Lautaro Martinez è stato massacrato nelle ultime ore: il motivo e perché è stato paragonato a Palacio nel 2017
Sappiamo tutti ciò che il Toro ha fatto per l’Inter negli ultimi anni, conquistando il settimo posto nella classifica per il Pallone d’Oro, portando i nerazzurri alla conquista della seconda stella dopo un’annata da quasi un gol a partita, e facendo grandi cose anche con l’Argentina, con cui ha conquistato il Mondiale e anche la Copa America da cannoniere principale in squadra.
Dalla scorsa estate, però, qualcosa per la punta dell’Albiceleste sembra essersi spezzato.
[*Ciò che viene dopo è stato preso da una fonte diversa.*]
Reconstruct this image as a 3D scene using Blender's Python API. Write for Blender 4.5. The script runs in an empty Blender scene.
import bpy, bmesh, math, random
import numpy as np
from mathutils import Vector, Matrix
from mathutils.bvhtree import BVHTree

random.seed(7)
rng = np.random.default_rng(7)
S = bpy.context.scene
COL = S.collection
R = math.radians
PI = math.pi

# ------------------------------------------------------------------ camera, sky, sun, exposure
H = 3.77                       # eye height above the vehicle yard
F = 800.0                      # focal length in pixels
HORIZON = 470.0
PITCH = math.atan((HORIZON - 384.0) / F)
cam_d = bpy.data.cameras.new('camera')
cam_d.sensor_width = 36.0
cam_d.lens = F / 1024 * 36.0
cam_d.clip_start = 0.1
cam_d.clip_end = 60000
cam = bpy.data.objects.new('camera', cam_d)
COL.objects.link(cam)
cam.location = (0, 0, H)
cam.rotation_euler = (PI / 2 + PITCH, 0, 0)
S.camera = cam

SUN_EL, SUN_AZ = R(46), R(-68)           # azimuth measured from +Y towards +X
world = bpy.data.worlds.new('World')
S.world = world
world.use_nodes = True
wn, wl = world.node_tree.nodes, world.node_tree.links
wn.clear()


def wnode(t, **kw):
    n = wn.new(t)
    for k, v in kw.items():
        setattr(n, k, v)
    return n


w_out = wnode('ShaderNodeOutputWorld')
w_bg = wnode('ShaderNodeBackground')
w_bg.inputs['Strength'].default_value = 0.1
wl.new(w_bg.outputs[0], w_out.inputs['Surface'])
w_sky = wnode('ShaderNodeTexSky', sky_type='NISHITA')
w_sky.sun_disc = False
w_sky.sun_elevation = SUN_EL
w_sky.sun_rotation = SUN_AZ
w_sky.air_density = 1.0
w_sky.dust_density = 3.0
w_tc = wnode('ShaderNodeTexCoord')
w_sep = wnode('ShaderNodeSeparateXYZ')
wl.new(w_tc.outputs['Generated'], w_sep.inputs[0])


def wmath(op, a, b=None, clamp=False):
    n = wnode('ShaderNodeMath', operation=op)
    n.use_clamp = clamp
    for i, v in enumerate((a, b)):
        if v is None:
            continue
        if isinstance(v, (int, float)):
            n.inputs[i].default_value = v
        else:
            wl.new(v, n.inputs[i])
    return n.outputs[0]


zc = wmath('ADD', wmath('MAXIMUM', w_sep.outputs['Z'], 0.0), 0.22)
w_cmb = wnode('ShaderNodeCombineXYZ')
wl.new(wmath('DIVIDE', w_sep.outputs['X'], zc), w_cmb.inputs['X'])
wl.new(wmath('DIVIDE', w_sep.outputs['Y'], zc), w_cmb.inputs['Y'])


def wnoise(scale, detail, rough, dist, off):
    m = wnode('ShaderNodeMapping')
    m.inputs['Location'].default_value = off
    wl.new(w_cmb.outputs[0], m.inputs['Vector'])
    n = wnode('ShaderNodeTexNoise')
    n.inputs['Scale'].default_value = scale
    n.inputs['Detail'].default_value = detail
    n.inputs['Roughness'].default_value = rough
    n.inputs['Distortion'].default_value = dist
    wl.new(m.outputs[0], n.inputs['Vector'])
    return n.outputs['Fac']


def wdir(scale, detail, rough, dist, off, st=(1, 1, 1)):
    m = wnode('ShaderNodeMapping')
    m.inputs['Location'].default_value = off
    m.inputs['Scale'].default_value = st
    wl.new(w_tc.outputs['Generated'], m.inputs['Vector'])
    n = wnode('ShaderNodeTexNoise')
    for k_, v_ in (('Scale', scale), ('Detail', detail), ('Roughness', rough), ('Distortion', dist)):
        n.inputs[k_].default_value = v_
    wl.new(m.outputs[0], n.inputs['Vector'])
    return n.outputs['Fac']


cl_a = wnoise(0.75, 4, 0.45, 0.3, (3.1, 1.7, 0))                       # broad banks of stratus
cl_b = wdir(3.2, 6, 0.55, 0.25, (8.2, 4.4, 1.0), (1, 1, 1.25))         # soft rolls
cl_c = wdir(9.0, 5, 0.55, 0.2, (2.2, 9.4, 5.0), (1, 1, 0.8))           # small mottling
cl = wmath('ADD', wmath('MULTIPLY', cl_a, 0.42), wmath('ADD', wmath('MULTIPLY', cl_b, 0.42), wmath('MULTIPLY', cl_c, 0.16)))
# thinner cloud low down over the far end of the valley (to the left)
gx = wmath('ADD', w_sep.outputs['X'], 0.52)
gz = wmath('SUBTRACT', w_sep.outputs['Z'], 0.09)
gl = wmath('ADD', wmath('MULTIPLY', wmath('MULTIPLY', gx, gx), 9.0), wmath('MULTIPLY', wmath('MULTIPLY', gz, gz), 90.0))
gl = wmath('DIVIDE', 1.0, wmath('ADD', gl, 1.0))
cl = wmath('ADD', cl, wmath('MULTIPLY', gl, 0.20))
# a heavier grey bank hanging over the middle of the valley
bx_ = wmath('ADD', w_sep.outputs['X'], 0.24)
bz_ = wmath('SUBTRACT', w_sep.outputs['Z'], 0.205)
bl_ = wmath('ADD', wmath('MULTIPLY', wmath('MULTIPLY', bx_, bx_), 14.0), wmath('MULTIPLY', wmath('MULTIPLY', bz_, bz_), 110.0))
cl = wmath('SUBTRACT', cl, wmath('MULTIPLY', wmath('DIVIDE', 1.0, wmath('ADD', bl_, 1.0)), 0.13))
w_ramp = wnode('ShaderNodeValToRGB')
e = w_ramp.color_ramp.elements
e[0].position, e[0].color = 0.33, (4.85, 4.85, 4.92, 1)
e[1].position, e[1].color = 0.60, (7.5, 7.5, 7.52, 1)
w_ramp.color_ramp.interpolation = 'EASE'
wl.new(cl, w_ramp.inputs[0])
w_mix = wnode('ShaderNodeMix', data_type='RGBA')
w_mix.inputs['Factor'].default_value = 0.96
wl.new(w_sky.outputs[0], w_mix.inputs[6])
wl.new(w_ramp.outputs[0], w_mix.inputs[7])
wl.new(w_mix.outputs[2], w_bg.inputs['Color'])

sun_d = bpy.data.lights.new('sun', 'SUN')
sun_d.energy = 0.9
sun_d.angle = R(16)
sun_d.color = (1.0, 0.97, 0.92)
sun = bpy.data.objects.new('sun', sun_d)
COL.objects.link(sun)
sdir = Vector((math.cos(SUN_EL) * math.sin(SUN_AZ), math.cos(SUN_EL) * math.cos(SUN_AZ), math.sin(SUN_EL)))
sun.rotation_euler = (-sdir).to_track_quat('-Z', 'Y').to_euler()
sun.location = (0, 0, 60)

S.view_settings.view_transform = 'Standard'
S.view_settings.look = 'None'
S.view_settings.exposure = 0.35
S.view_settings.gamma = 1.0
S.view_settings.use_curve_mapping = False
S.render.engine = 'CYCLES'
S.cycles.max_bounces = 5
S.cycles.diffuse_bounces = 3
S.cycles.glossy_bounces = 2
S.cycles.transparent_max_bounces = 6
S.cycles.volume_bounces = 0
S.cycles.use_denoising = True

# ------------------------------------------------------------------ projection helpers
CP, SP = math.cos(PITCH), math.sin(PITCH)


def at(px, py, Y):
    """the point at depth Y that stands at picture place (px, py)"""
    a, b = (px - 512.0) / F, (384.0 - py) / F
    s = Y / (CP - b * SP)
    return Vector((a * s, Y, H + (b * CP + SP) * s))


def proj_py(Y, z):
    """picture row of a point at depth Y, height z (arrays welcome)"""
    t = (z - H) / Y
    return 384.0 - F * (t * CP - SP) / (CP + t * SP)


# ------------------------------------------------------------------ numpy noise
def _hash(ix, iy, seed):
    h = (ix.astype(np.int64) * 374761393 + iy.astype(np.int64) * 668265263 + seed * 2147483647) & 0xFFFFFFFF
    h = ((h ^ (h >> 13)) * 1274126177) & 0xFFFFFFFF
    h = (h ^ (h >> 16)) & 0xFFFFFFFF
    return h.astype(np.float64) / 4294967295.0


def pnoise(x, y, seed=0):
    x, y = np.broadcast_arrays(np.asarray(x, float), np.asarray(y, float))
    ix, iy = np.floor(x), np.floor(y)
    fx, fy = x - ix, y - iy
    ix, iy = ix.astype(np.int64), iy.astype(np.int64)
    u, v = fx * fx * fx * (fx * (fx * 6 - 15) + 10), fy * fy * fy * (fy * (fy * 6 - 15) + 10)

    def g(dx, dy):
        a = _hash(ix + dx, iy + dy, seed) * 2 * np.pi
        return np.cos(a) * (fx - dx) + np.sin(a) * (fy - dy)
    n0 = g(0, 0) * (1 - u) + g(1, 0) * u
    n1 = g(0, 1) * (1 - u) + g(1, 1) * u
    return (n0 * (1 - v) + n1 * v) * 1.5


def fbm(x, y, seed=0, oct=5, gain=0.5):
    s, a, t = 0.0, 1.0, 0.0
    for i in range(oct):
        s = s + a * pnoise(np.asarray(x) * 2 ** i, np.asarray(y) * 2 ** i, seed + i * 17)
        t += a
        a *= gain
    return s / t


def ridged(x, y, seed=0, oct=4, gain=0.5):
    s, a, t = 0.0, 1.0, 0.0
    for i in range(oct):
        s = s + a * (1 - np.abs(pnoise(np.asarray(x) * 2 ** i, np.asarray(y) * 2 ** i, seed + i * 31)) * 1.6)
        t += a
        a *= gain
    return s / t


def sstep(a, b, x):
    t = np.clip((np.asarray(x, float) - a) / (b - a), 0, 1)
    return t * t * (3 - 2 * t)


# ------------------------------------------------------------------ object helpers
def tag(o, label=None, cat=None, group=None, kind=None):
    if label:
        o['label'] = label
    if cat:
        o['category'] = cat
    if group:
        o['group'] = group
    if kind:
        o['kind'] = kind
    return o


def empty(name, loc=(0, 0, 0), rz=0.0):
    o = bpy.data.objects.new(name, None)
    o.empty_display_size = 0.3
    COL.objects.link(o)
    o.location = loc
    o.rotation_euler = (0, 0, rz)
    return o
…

Dopo non aver praticamente riposato, fa fatica a trovare la condizione fisica migliore e spesso sul campo è protagonista di prestazioni impalpabili, insufficienti e poco consistenti per la squadra.
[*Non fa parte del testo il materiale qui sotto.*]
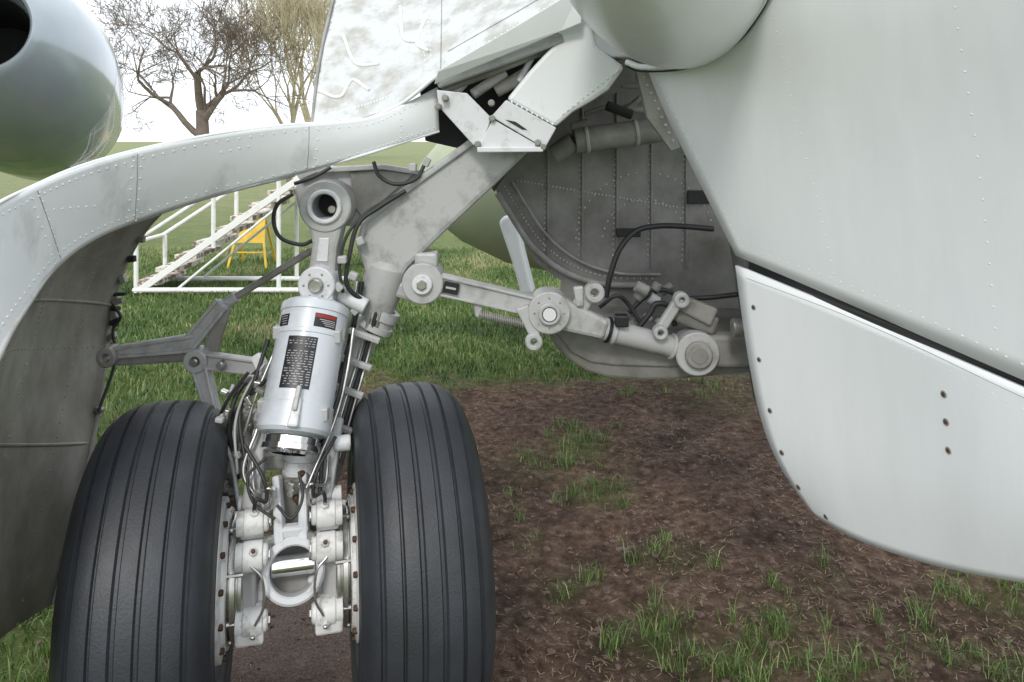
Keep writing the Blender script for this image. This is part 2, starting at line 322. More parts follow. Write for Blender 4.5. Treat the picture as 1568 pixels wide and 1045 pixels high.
bar('crank_link',(.205,2.37,1.15),(.20,2.37,1.21),.022,.03,.02,'grey',LG)
bar('lock_link_a',(.455,2.43,1.06),(.522,2.43,1.165),.032,.03,.03,'grey',LG,bevel=.006); bar('lock_link_b',(.505,2.45,1.155),(.63,2.45,1.10),.045,.06,.04,'wgrey',LG,bevel=.008)
lug('lock_eye',(.522,2.42,1.16),.024,.009,.04,'grey',LG); lug('lock_eye_low',(.455,2.41,1.062),.022,.009,.04,'grey',LG)
box('lock_valve',(.58,2.48,1.09),(.13,.07,.06),'dgrey',LG,rot=Matrix.Rotation(.35,3,'Y'),bevel=.01)
cyl('lock_cyl',(.50,2.47,1.115),(.63,2.49,1.06),.024,'wgrey',LG)
box('clip_block',(.335,2.40,1.10),(.04,.04,.035),'black',LG)
# door linkage (outboard)
cyl('door_push_rod',(-.618,2.42,1.312),(-.885,2.42,1.148),.011,'wgrey',LG)
cyl('door_rod_end',(-.85,2.42,1.169),(-.90,2.42,1.138),.017,'grey',LG)
bar('door_arm_a',(-.882,2.40,1.155),(-.985,2.40,1.03),.045,.05,.03,'grey',LG,flange=.01,bevel=.008)
bar('door_arm_b',(-.965,2.40,1.035),(-1.205,2.38,1.01),.055,.035,.03,'grey',LG,flange=.01,bevel=.008)
bar('door_arm_c',(-1.205,2.39,.985),(-.97,2.40,.995),.04,.035,.03,'wgrey',LG,bevel=.008)
bar('door_arm_d',(-.878,2.41,1.14),(-.93,2.41,.995),.03,.045,.025,'wgrey',LG)
lug('door_arm_pivot',(-.955,2.385,.985),.036,.014,.06,'grey',LG); cyl('door_arm_bolt',(-.955,2.345,.985),(-.955,2.41,.985),.012,'steel',LG)
bar('door_arm_e',(-.95,2.39,.985),(-.765,2.36,.972),.05,.045,.03,'grey',LG,flange=.008,bevel=.006)
cyl('arm_e_bolt',(-.87,2.33,.98),(-.87,2.40,.98),.011,'steel',LG)
bar('door_arm_f',(-.95,2.39,.975),(-.872,2.33,.80),.05,.03,.035,'grey',LG,flange=.008,bevel=.006)
bar('door_arm_g',(-.87,2.33,.82),(-.80,2.27,.72),.04,.04,.03,'grey',LG)
lug('door_hinge_eye',(-1.215,2.37,1.0),.030,.012,.06,'wgrey',LG)
bar('side_bracket',(-.74,2.27,1.03),(-.69,2.24,.955),.03,.035,.03,'lgrey',LG)
bar('side_bracket_b',(-.77,2.25,.965),(-.70,2.23,.975),.022,.02,.02,'grey',LG)
box('junction_box',(-.76,2.28,.80),(.09,.05,.13),'wgrey',LG,bevel=.008)
box('junction_lug',(-.79,2.24,.72),(.07,.06,.05),'wgrey',LG,bevel=.008)
for i,(a,b,c,dd,r,m) in enumerate([((-.70,2.25,1.08),(-.73,2.2,.96),(-.79,2.2,.85),(-.77,2.2,.70),.006,'rubber'),((-.68,2.25,1.05),(-.72,2.2,.93),(-.75,2.18,.82),(-.80,2.2,.72),.005,'steel'),
     ((-.69,2.2,.98),(-.76,2.2,.90),(-.74,2.16,.80),(-.70,2.12,.72),.006,'rubber'),((-.80,2.25,.95),(-.82,2.2,.85),(-.78,2.18,.76),(-.73,2.1,.66),.006,'grey'),((-.68,2.2,.93),(-.70,2.14,.85),(-.72,2.1,.76),(-.66,2.08,.68),.005,'steel'),
     ((-.72,2.3,1.0),(-.78,2.22,.93),(-.80,2.2,.80),(-.82,2.25,.74),.007,'rubber'),((-.48,2.3,1.05),(-.49,2.22,.93),(-.52,2.18,.83),(-.52,2.12,.70),.006,'rubber'),((-.465,2.3,1.10),(-.475,2.25,.98),(-.50,2.2,.86),(-.55,2.1,.72),.005,'steel'),
     ((-.74,2.2,1.0),(-.80,2.2,.92),(-.83,2.22,.84),(-.81,2.2,.72),.005,'rubber'),((-.66,2.1,.80),(-.70,2.08,.76),(-.68,2.06,.70),(-.62,2.05,.66),.004,'rubber'),
     ((-.70,2.22,1.02),(-.745,2.2,.95),(-.77,2.18,.86),(-.75,2.14,.74),.004,'grey'),((-.60,2.0,.72),(-.56,1.99,.69),(-.54,2.02,.73),(-.56,2.06,.78),.004,'rubber')]):
    hose('loom_%d'%i,[a,b,c,dd],r,m,LG)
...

Simone Inzaghi e tutta l’Inter lo aspettano, ma è inevitabile che il suo calo abbia delle ricadute dirette su tutto il percorso dei campioni d’Italia in Serie A e in Champions League. Fino a questo momento, Lautaro ha segnato un solo gol nella massima competizione europea e 5 in campionato, davvero poco per uno con le sue qualità, che ci ha abituato a ben altre medie.
Subentrando nella serata di ieri contro il Bayer Leverkusen, Lautaro ha centrato il traguardo delle 300 presenze in nerazzurro. L’Inter non ha potuto fare altro che festeggiarlo con un sentito post pubblicato sul suo profilo X, ma di sicuro non si aspettava ciò che è successo subito dopo.
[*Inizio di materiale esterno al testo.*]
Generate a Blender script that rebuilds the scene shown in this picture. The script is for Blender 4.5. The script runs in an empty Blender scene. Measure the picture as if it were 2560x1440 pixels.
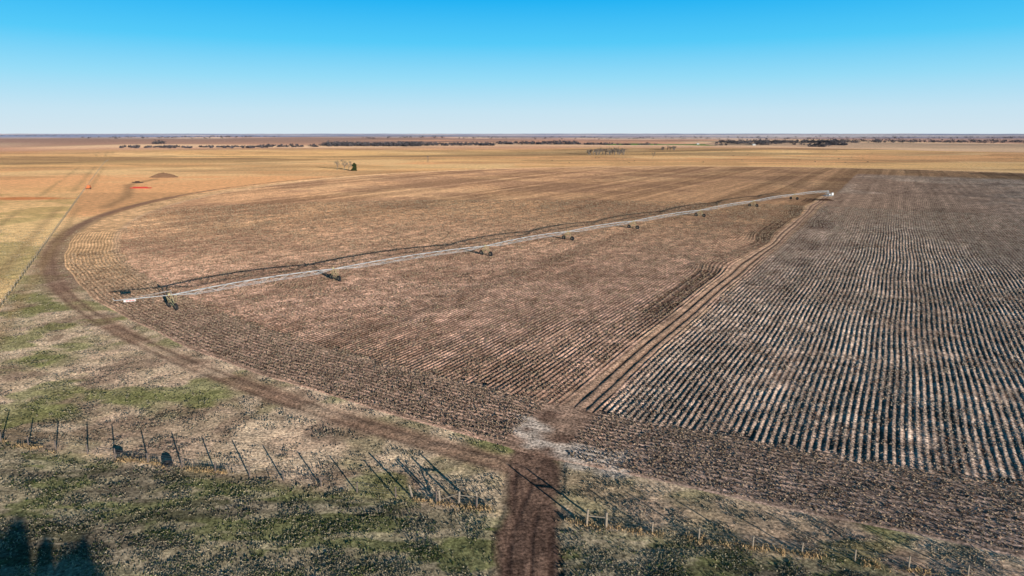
import bpy, math, random
import numpy as np
from mathutils import Vector
rng=np.random.default_rng(7); random.seed(7)
H=38.0; PITCH=math.atan(387/1707)
SUN_EL=math.radians(6.8); SUN_AZ=math.radians(148.3)
PX,PY=196.0,426.0
A=math.radians(29.1); SA,CA=math.sin(A),math.cos(A)
scene=bpy.context.scene
scene.view_settings.view_transform='Standard'; scene.view_settings.look='None'; scene.view_settings.exposure=0

def lin(c,g=1.0):
    c=np.array(c,float)/255
    return np.where(c<=0.04045,c/12.92,((c+0.055)/1.055)**2.4)*g
def sm(a,b,x): 
    t=np.clip((x-a)/(b-a),0,1); return t*t*(3-2*t)
def vn(x,y,s,seed=0):
    x=np.asarray(x)/s+seed*17.3+1000; y=np.asarray(y)/s+seed*9.1+1000
    xi=np.floor(x).astype(np.int64); yi=np.floor(y).astype(np.int64)
    fx=x-xi; fy=y-yi; fx=fx*fx*(3-2*fx); fy=fy*fy*(3-2*fy)
    def h(a,b):
        n=(a*374761393+b*668265263+seed*1442695)&0xffffffff
        n=((n^(n>>13))*1274126177)&0xffffffff
        return ((n^(n>>16))&0xffff)/65535.0
    return (h(xi,yi)*(1-fx)+h(xi+1,yi)*fx)*(1-fy)+(h(xi,yi+1)*(1-fx)+h(xi+1,yi+1)*fx)*fy
def fbm(x,y,s,seed=0,o=4):
    t=0;a=1;n=0
    for i in range(o):
        t=t+a*vn(x,y,s/2**i,seed+i); n+=a; a*=.55
    return t/n
def mixc(c,d,m): return c*(1-m[...,None])+np.asarray(d)*m[...,None]
def gain(c,g):
    c=c*g; m=c.max(-1,keepdims=True); return c/np.maximum(m/.92,1)
def G(px,py):   # photo-measured survey position on the ground plane
    an=math.atan((py-720)/1707)+PITCH
    Y=H/math.tan(an); d=Y*math.cos(PITCH)+H*math.sin(PITCH)
    return ((px-1280)/1707*d,Y)
def hgt(x,y):
    x=np.asarray(x,float);y=np.asarray(y,float)
    r=np.hypot(x,y); d=np.hypot(x-PX,y-PY)
    f=sm(430,1100,d)
    z=(fbm(x,y,620,3,3)-.5)*18*f
    z+=(fbm(x,y,2600,5,3)-.5)*46*sm(1500,5000,r)
    z+=(fbm(x,y,9000,8,3)-.5)*46*sm(6000,16000,r)
    z-=sm(1300,3000,r)*6
    return z
# ---------------- mesh helpers
def link(o,parent=None):
    scene.collection.objects.link(o)
    if parent: o.parent=parent
    return o
def mesh_np(name,v,f,mat,col=None,parent=None,smooth=True):
    me=bpy.data.meshes.new(name); v=np.asarray(v,np.float32); f=np.asarray(f,np.int32)
    k=f.shape[1]
    me.vertices.add(len(v)); me.vertices.foreach_set('co',v.ravel())
    me.loops.add(f.size); me.loops.foreach_set('vertex_index',f.ravel())
    me.polygons.add(len(f)); me.polygons.foreach_set('loop_start',np.arange(0,f.size,k,dtype=np.int32))
    me.polygons.foreach_set('loop_total',np.full(len(f),k,np.int32))
    me.update(calc_edges=True)
    if col is not None:
        a=me.attributes.new('Col','FLOAT_COLOR','POINT')
        c=np.ones((len(v),4),np.float32); c[:,:3]=np.clip(col,0,.95); a.data.foreach_set('color',c.ravel())
    if smooth: me.polygons.foreach_set('use_smooth',np.ones(len(f),bool))
    me.materials.append(mat); me.update()
    return link(bpy.data.objects.new(name,me),parent)
class MB:
    def __init__(s): s.v=[];s.f=[]
    def tube(s,a,b,r,r2=None,n=6):
        a=Vector(a);b=Vector(b); r2=r if r2 is None else r2
        d=(b-a).normalized(); u=d.orthogonal().normalized(); w=d.cross(u); i=len(s.v)
        for p,rr in((a,r),(b,r2)):
            for k in range(n):
                t=2*math.pi*k/n; s.v.append(tuple(p+(u*math.cos(t)+w*math.sin(t))*rr))
        for k in range(n): s.f.append((i+k,i+(k+1)%n,i+n+(k+1)%n,i+n+k))
        s.f.append(tuple(i+k for k in range(n))[::-1]); s.f.append(tuple(i+n+k for k in range(n)))
    def box(s,c,ax,ay,az):
        c=Vector(c);ax=Vector(ax);ay=Vector(ay);az=Vector(az);i=len(s.v)
        for z in(-1,1):
            for y in(-1,1):
                for x in(-1,1): s.v.append(tuple(c+ax*x+ay*y+az*z))
        for q in((0,2,3,1),(4,5,7,6),(0,1,5,4),(2,6,7,3),(0,4,6,2),(1,3,7,5)): s.f.append(tuple(i+k for k in q))
    def rev(s,c,axis,prof,n=18):
        c=Vector(c);d=Vector(axis).normalized();u=d.orthogonal().normalized();w=d.cross(u);i=len(s.v);m=len(prof)
        for k in range(n):
            t=2*math.pi*k/n; e=u*math.cos(t)+w*math.sin(t)
            for (r,z) in prof: s.v.append(tuple(c+e*r+d*z))
        for k in range(n):
            for j in range(m-1):
                a=i+k*m+j;b=i+((k+1)%n)*m+j; s.f.append((a,b,b+1,a+1))
    def obj(s,name,mat,parent=None,smooth=False):
        me=bpy.data.meshes.new(name); me.from_pydata(s.v,[],s.f); me.materials.append(mat)
        if smooth: me.polygons.foreach_set('use_smooth',[True]*len(me.polygons))
        me.update(); return link(bpy.data.objects.new(name,me),parent)
def empty(name,loc=(0,0,0)):
    e=bpy.data.objects.new(name,None); scene.collection.objects.link(e); return e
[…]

Diversi tifosi, probabilmente troppi, hanno iniziato a criticare tra i commenti la punta centrale dell’Inter, definendolo lento, facendo spopolare l’hashtag #Lautaroout, addirittura insultandolo. Per un leader come il Toro sicuramente è un dato di fatto che fa male, anche perché in molti chiedono che venga ceduto.
C’è anche chi lo paragona a Rodrigo Palacio nel 2017, cioè un calciatore che ha fatto tanto per l’Inter, ma ora non sembra più nelle condizioni fisiche di poter garantire i gol che servono. La speranza è che Lautaro torni a garantire il prima possibile prestazioni di alto livello sul campo, ma resta l’irriconoscenza per il calciatore simbolo dei nerazzurri. E un dato di fatto: nel calcio non c’è memoria.